Take Five

Five Questions with Weslynne Ashton

Weslynne Ashton is an associate professor with appointments at Illinois Tech’s Stuart School of Business and Institute of Design (ID). Her research focuses on transitioning our coupled social and ecological systems toward sustainability and equity.

Weslynne Ashton
Photo: Courtesy of the Institute of Design (ID)
The United States is, by most metrics, often behind its peers in sustainability. Why is this?
A: There are biophysical and social factors at play. In the old world (Europe, Asia, and Africa), populations lived at high densities for long periods of time, learning to manage their resource constraints. In the new world (the Americas and Australia) population density was very low— before European colonization—and there were enough resources for people to live lightly on the land.
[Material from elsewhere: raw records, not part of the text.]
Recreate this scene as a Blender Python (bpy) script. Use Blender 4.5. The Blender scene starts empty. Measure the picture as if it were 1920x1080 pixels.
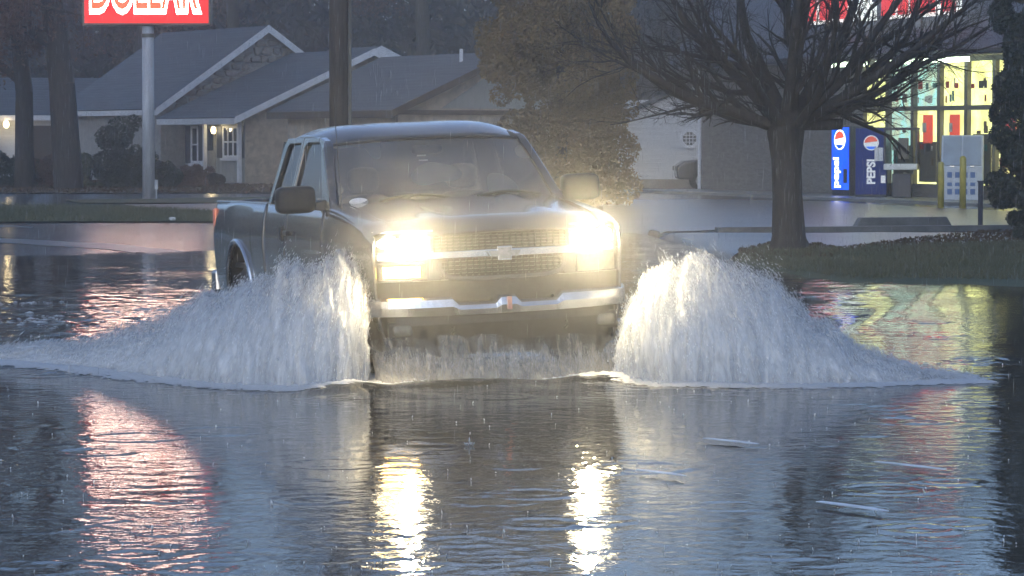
import bpy, bmesh, math, random
import numpy as np
from mathutils import Vector, Matrix

R = math.radians
SC = bpy.context.scene
COL = SC.collection

# ------------------------------------------------------------------ camera
CAM_H = 1.73
F_PX = 5830.0                     # focal length in pixels of a 1920 px wide frame
PITCH = math.atan(285.0 / F_PX)
cam_d = bpy.data.cameras.new('camera')
cam_d.sensor_width = 36.0
cam_d.lens = 36.0 * F_PX / 1920.0
cam_d.clip_start = 0.1
cam_d.clip_end = 2000.0
cam = bpy.data.objects.new('camera', cam_d)
COL.objects.link(cam)
cam.location = (0, 0, CAM_H)
cam.rotation_euler = (R(90) - PITCH, 0, 0)
SC.camera = cam

# ------------------------------------------------------------------ sky
SUN_EL, SUN_ROT = R(14), R(200)
world = bpy.data.worlds.new('World')
SC.world = world
world.use_nodes = True
wn = world.node_tree
for n in list(wn.nodes):
    wn.nodes.remove(n)
w_out = wn.nodes.new('ShaderNodeOutputWorld')
w_bg = wn.nodes.new('ShaderNodeBackground')
w_sky = wn.nodes.new('ShaderNodeTexSky')
w_sky.sky_type = 'NISHITA'
w_sky.sun_disc = False
w_sky.sun_elevation = SUN_EL
w_sky.sun_rotation = SUN_ROT
w_sky.air_density = 1.0
w_sky.dust_density = 1.0
w_sky.ozone_density = 4.0
w_hsv = wn.nodes.new('ShaderNodeHueSaturation')       # cloud cover greys the blue
w_hsv.inputs['Saturation'].default_value = 0.75
wn.links.new(w_sky.outputs['Color'], w_hsv.inputs['Color'])
w_mix = wn.nodes.new('ShaderNodeMix'); w_mix.data_type = 'RGBA'; w_mix.blend_type = 'MULTIPLY'
w_mix.inputs[0].default_value = 1.0                    # cool cast of the dusk cloud
w_mix.inputs[7].default_value = (0.88, 0.95, 1.10, 1)
wn.links.new(w_hsv.outputs['Color'], w_mix.inputs[6])
wn.links.new(w_mix.outputs[2], w_bg.inputs['Color'])
w_bg.inputs['Strength'].default_value = 0.15
wn.links.new(w_bg.outputs['Background'], w_out.inputs['Surface'])

# ------------------------------------------------------------------ sun (overcast dusk)
sun_d = bpy.data.lights.new('sun', 'SUN')
sun_d.energy = 0.3
sun_d.angle = R(40)
sun_d.color = (0.78, 0.9, 1.0)
sun = bpy.data.objects.new('sun', sun_d)
COL.objects.link(sun)
_sd = Vector((math.sin(SUN_ROT) * math.cos(R(40)), math.cos(SUN_ROT) * math.cos(R(40)), math.sin(R(40))))
sun.rotation_euler = _sd.to_track_quat('Z', 'Y').to_euler()

# ------------------------------------------------------------------ exposure and sampling
SC.view_settings.view_transform = 'Standard'
SC.view_settings.look = 'None'
SC.view_settings.exposure = 0.42
SC.view_settings.gamma = 1.0
SC.view_settings.use_curve_mapping = False
SC.render.engine = 'CYCLES'
SC.cycles.use_denoising = True
SC.cycles.denoiser = 'OPENIMAGEDENOISE'
SC.cycles.max_bounces = 5
SC.cycles.diffuse_bounces = 3
SC.cycles.glossy_bounces = 3
SC.cycles.use_adaptive_sampling = True
SC.cycles.adaptive_threshold = 0.09
SC.cycles.adaptive_min_samples = 32
SC.cycles.volume_step_rate = 4.0
SC.cycles.volume_max_steps = 64
SC.cycles.transparent_max_bounces = 14
SC.cycles.volume_bounces = 1
SC.cycles.sample_clamp_indirect = 8.0
SC.cycles.caustics_reflective = True
SC.cycles.caustics_refractive = False

# ------------------------------------------------------------------ helpers: pixels of the frame to places
_f = Vector((0, math.cos(PITCH), -math.sin(PITCH)))
_u = Vector((0, math.sin(PITCH), math.cos(PITCH)))
def ray(px, py):
    return _f + Vector((1, 0, 0)) * ((px - 960) / F_PX) + _u * ((540 - py) / F_PX)
def at(px, py, Y):
    d = ray(px, py)
    return Vector((0, 0, CAM_H)) + d * (Y / d.y)
def gp(px, py, z=0.0):
    d = ray(px, py)
    return Vector((0, 0, CAM_H)) + d * ((z - CAM_H) / d.z)

# ------------------------------------------------------------------ helpers: noise
def vnoise(x, y, seed=0):
    x = np.asarray(x, float); y = np.asarray(y, float)
    xi = np.floor(x).astype(np.int64); yi = np.floor(y).astype(np.int64)
    fx = x - xi; fy = y - yi
    fx = fx * fx * (3 - 2 * fx); fy = fy * fy * (3 - 2 * fy)
    def h(a, b):
        n = (a * 374761393 + b * 668265263 + seed * 2147483647) & 0xFFFFFFFF
        n = ((n ^ (n >> 13)) * 1274126177) & 0xFFFFFFFF
        return ((n ^ (n >> 16)) & 0xFFFF) / 65535.0
    a = h(xi, yi); b = h(xi + 1, yi); c = h(xi, yi + 1); d = h(xi + 1, yi + 1)
    return (a * (1 - fx) + b * fx) * (1 - fy) + (c * (1 - fx) + d * fx) * fy
def fnoise(x, y, seed=0, octv=4):
    s = 0; a = 0.5
    for o in range(octv):
        s = s + a * (vnoise(x * 2 ** o, y * 2 ** o, seed + o) - 0.5) * 2
        a *= 0.5
    return s

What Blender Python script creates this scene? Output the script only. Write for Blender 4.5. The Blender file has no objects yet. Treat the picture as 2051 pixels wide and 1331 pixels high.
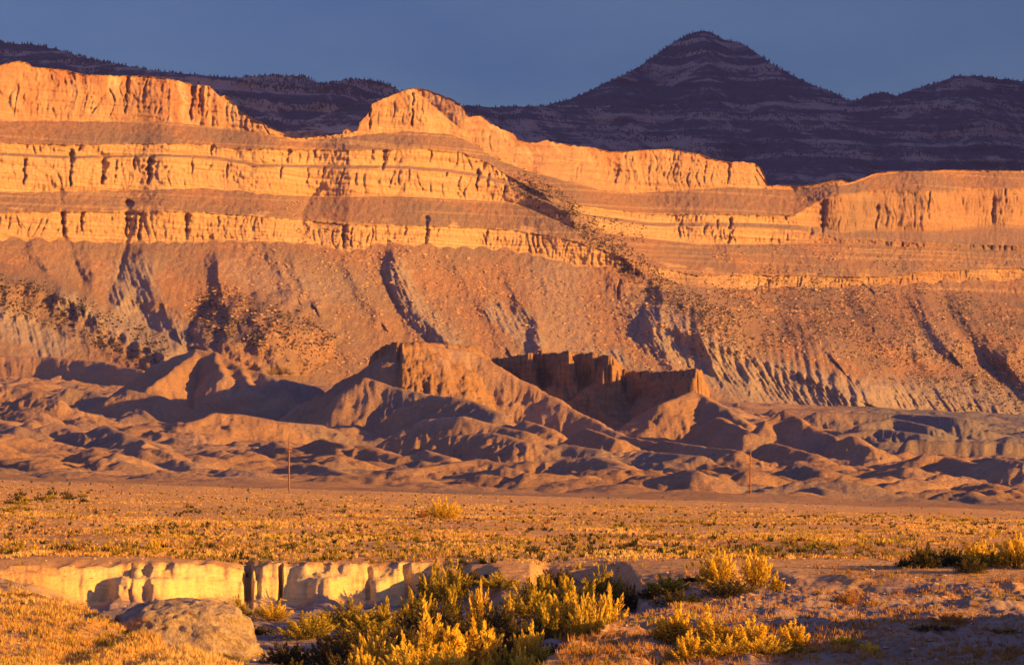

The nineteenth century changed that and has pervaded our worldview about resources to this day: There’s enough land for us to take whatever we want and enough space for us to dump whatever waste that that we have.
What is the circular economy?
A: We’re never going to have a perfectly circular economy, where everything is reused and recycled, but the idea is how can we best manage the resources in a sensible way within the planet’s limits. Circularity offers strategies to transform industrial operations by redesigning products, reducing reliance on virgin raw materials, while creating new businesses for sharing services and extending the life of products, as well as recycling.
How does the concept of multiple capitals better inform how sustainable businesses or organizations are or can be?
A: It suggests that we need to look more broadly at what “value” organizations create and how they use different types of resources to create that value. We have the social (the people element), we have the ecological (everything we get from nature), and we have the technical components (money, machinery, and data). By making it more explicit and visualizing the different buckets of resources and the types of value that are being drawn upon and added to, we believe companies, organizations, and societies can get a more holistic vision of their contributions, the limitations, and opportunities for advancing sustainability of the whole.
Why is food waste a sustainability problem in the United States?
A: Food waste is emblematic of the systems sustainability challenges that we have in the United States and the globe. We produce a lot, and there’s loss all along the supply chain, but the bulk of where food loss happens is with consumers, in their homes and at the places they buy food. About 40 percent of U.S. food waste comes from homes, and about 30 percent from restaurants and groceries. One [issue] is the amount that we’re buying, and a lot of that is perishable. But there's also confusion with date labeling. The “best by” versus the “use by” date confuses consumers and makes them think that something's not good anymore.
How does the nationwide RECIPES project, in which you are participating, aim to reduce food waste?
A: RECIPES takes a systems perspective and recognizes that there’s a tremendous amount of good work being done at multiple levels across the country to rescue and reuse food waste. At ID, we’re building our Food Systems Action Lab, and RECIPES is one of our main projects. We are developing design frameworks to better visualize current systems, identify key players and understand what they're doing, and facilitate interactions among diverse actors in order to create more sustainable and equitable food systems.